EXERCISE REQUIREMENTS = Give the listing below again in full, exactly as written.

DATA =
▼▼▼

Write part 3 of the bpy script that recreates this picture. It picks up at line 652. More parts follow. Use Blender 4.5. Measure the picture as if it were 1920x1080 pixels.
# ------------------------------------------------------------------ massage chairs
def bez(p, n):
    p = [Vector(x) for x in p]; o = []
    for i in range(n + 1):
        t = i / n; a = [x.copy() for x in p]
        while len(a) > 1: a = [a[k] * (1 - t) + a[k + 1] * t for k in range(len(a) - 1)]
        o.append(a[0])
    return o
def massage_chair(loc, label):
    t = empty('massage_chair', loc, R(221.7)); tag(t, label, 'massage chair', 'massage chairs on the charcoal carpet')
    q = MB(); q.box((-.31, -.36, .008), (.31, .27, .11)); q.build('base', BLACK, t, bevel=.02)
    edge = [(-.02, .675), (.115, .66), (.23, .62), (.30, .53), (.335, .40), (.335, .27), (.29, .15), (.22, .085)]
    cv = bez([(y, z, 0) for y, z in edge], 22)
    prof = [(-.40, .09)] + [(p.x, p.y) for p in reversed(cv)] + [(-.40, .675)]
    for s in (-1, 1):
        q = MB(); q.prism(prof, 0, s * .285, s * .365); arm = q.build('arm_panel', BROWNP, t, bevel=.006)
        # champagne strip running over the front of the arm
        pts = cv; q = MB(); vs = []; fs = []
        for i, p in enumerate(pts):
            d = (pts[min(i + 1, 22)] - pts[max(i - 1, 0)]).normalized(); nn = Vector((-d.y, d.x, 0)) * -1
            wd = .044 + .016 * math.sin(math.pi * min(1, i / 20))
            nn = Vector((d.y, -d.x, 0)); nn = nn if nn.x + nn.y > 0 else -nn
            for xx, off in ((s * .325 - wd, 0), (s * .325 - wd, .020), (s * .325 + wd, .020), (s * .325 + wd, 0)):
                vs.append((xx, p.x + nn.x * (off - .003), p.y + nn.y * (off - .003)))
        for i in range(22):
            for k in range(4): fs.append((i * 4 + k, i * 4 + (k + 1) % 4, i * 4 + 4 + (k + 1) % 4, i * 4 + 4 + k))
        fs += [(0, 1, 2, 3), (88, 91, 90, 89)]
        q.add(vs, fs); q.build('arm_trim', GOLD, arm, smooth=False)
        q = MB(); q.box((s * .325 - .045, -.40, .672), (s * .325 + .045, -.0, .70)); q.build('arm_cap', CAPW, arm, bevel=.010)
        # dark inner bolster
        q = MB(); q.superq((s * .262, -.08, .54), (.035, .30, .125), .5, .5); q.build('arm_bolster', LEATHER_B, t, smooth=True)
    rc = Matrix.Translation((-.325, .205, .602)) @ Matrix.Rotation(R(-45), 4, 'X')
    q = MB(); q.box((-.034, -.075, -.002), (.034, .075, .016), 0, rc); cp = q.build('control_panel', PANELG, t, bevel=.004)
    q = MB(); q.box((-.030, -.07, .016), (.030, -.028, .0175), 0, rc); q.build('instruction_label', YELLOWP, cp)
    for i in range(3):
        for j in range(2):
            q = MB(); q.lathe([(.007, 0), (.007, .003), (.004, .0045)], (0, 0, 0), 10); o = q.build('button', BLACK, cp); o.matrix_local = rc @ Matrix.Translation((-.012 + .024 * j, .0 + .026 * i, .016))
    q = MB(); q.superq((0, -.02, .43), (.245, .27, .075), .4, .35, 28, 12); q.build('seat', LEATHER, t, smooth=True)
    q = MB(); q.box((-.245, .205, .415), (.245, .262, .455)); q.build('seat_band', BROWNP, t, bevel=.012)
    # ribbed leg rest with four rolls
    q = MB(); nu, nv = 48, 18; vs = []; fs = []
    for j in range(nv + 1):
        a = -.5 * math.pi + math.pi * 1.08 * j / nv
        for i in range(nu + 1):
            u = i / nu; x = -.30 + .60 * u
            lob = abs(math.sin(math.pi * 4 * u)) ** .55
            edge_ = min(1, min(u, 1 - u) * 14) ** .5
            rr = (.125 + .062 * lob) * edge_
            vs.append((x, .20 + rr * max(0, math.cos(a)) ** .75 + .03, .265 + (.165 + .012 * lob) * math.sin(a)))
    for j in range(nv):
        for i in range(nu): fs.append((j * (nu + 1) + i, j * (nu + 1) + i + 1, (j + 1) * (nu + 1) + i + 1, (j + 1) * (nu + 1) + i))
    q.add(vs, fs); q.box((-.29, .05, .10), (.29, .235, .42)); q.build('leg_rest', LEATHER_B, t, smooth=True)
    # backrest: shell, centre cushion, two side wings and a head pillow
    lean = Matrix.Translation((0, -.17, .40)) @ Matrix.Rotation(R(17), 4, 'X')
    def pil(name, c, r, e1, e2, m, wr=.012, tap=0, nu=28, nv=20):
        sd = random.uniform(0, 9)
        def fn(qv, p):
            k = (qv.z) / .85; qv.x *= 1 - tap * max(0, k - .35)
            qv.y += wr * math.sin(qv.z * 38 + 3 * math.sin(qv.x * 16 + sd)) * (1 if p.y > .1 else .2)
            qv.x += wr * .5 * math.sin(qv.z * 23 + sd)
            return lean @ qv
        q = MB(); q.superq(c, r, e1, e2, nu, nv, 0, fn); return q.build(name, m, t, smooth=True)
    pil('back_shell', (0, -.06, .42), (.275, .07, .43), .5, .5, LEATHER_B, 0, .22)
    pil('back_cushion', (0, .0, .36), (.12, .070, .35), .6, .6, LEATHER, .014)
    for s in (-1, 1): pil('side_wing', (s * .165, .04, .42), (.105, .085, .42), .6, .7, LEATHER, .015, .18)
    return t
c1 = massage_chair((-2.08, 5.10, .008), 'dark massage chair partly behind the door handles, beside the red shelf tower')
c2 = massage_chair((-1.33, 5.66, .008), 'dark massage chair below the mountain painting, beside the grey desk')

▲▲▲

RESULT =
Write part 3 of the bpy script that recreates this picture. It picks up at line 652. More parts follow. Use Blender 4.5. Measure the picture as if it were 1920x1080 pixels.
# ------------------------------------------------------------------ massage chairs
def bez(p, n):
    p = [Vector(x) for x in p]; o = []
    for i in range(n + 1):
        t = i / n; a = [x.copy() for x in p]
        while len(a) > 1: a = [a[k] * (1 - t) + a[k + 1] * t for k in range(len(a) - 1)]
        o.append(a[0])
    return o
def massage_chair(loc, label):
    t = empty('massage_chair', loc, R(221.7)); tag(t, label, 'massage chair', 'massage chairs on the charcoal carpet')
    q = MB(); q.box((-.31, -.36, .008), (.31, .27, .11)); q.build('base', BLACK, t, bevel=.02)
    edge = [(-.02, .675), (.115, .66), (.23, .62), (.30, .53), (.335, .40), (.335, .27), (.29, .15), (.22, .085)]
    cv = bez([(y, z, 0) for y, z in edge], 22)
    prof = [(-.40, .09)] + [(p.x, p.y) for p in reversed(cv)] + [(-.40, .675)]
    for s in (-1, 1):
        q = MB(); q.prism(prof, 0, s * .285, s * .365); arm = q.build('arm_panel', BROWNP, t, bevel=.006)
        # champagne strip running over the front of the arm
        pts = cv; q = MB(); vs = []; fs = []
        for i, p in enumerate(pts):
            d = (pts[min(i + 1, 22)] - pts[max(i - 1, 0)]).normalized(); nn = Vector((-d.y, d.x, 0)) * -1
            wd = .044 + .016 * math.sin(math.pi * min(1, i / 20))
            nn = Vector((d.y, -d.x, 0)); nn = nn if nn.x + nn.y > 0 else -nn
            for xx, off in ((s * .325 - wd, 0), (s * .325 - wd, .020), (s * .325 + wd, .020), (s * .325 + wd, 0)):
                vs.append((xx, p.x + nn.x * (off - .003), p.y + nn.y * (off - .003)))
        for i in range(22):
            for k in range(4): fs.append((i * 4 + k, i * 4 + (k + 1) % 4, i * 4 + 4 + (k + 1) % 4, i * 4 + 4 + k))
        fs += [(0, 1, 2, 3), (88, 91, 90, 89)]
        q.add(vs, fs); q.build('arm_trim', GOLD, arm, smooth=False)
        q = MB(); q.box((s * .325 - .045, -.40, .672), (s * .325 + .045, -.0, .70)); q.build('arm_cap', CAPW, arm, bevel=.010)
        # dark inner bolster
        q = MB(); q.superq((s * .262, -.08, .54), (.035, .30, .125), .5, .5); q.build('arm_bolster', LEATHER_B, t, smooth=True)
    rc = Matrix.Translation((-.325, .205, .602)) @ Matrix.Rotation(R(-45), 4, 'X')
    q = MB(); q.box((-.034, -.075, -.002), (.034, .075, .016), 0, rc); cp = q.build('control_panel', PANELG, t, bevel=.004)
    q = MB(); q.box((-.030, -.07, .016), (.030, -.028, .0175), 0, rc); q.build('instruction_label', YELLOWP, cp)
    for i in range(3):
        for j in range(2):
            q = MB(); q.lathe([(.007, 0), (.007, .003), (.004, .0045)], (0, 0, 0), 10); o = q.build('button', BLACK, cp); o.matrix_local = rc @ Matrix.Translation((-.012 + .024 * j, .0 + .026 * i, .016))
    q = MB(); q.superq((0, -.02, .43), (.245, .27, .075), .4, .35, 28, 12); q.build('seat', LEATHER, t, smooth=True)
    q = MB(); q.box((-.245, .205, .415), (.245, .262, .455)); q.build('seat_band', BROWNP, t, bevel=.012)
    # ribbed leg rest with four rolls
    q = MB(); nu, nv = 48, 18; vs = []; fs = []
    for j in range(nv + 1):
        a = -.5 * math.pi + math.pi * 1.08 * j / nv
        for i in range(nu + 1):
            u = i / nu; x = -.30 + .60 * u
            lob = abs(math.sin(math.pi * 4 * u)) ** .55
            edge_ = min(1, min(u, 1 - u) * 14) ** .5
            rr = (.125 + .062 * lob) * edge_
            vs.append((x, .20 + rr * max(0, math.cos(a)) ** .75 + .03, .265 + (.165 + .012 * lob) * math.sin(a)))
    for j in range(nv):
        for i in range(nu): fs.append((j * (nu + 1) + i, j * (nu + 1) + i + 1, (j + 1) * (nu + 1) + i + 1, (j + 1) * (nu + 1) + i))
    q.add(vs, fs); q.box((-.29, .05, .10), (.29, .235, .42)); q.build('leg_rest', LEATHER_B, t, smooth=True)
    # backrest: shell, centre cushion, two side wings and a head pillow
    lean = Matrix.Translation((0, -.17, .40)) @ Matrix.Rotation(R(17), 4, 'X')
    def pil(name, c, r, e1, e2, m, wr=.012, tap=0, nu=28, nv=20):
        sd = random.uniform(0, 9)
        def fn(qv, p):
            k = (qv.z) / .85; qv.x *= 1 - tap * max(0, k - .35)
            qv.y += wr * math.sin(qv.z * 38 + 3 * math.sin(qv.x * 16 + sd)) * (1 if p.y > .1 else .2)
            qv.x += wr * .5 * math.sin(qv.z * 23 + sd)
            return lean @ qv
        q = MB(); q.superq(c, r, e1, e2, nu, nv, 0, fn); return q.build(name, m, t, smooth=True)
    pil('back_shell', (0, -.06, .42), (.275, .07, .43), .5, .5, LEATHER_B, 0, .22)
    pil('back_cushion', (0, .0, .36), (.12, .070, .35), .6, .6, LEATHER, .014)
    for s in (-1, 1): pil('side_wing', (s * .165, .04, .42), (.105, .085, .42), .6, .7, LEATHER, .015, .18)
    return t
c1 = massage_chair((-2.08, 5.10, .008), 'dark massage chair partly behind the door handles, beside the red shelf tower')
c2 = massage_chair((-1.33, 5.66, .008), 'dark massage chair below the mountain painting, beside the grey desk')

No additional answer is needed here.